I was flipping through channels a few minutes ago and came across a music video on MTVU that looked interesting, so I stopped to watch some of it. I think it was supposed to be people talking about what music means to them. A couple of things said in the video really struck me.
One girl said "Some people believe in God; I believe in music. Some people pray; I turn up the radio."
A guy in the video said "Music is everything to me."
I mean, people say things like this about music all the time. I've heard it lots of times, but I've never really put too much thought into it. These people are worshiping the creation instead of the Creator. Music is their idol.
Before I start to sound judgmental, though, I have to admit that I sometimes do similar things. Not with music, but with other things. I'm probably too attached to my precious collection of books. I probably put too much of my identity in the fact that I'm a student, in my major, in the group of friends I'm part of, in worldly things that really mean nothing.

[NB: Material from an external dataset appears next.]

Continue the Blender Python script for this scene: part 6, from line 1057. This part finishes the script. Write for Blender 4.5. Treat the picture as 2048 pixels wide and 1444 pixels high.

I don't have a hugely profound conclusion to draw or anything, except that I (and lots of other people) would be way better off if we would stop worshiping and putting our identity in things that don't matter and start to find our identities in Christ. For some reason hearing people say those things about music just hit me this time, and I wanted to get some of my thoughts out.
I'm not sure what I'm really trying to say in this post. I guess I just felt really bad about how those people had made music such an idol in which they find their identity and their life...what kind of life is that? It just seems kind of empty to have music be the main thing you believe in and find comfort and joy in. Music is good--but the one who gives the inspiration for its creation is so, so much better.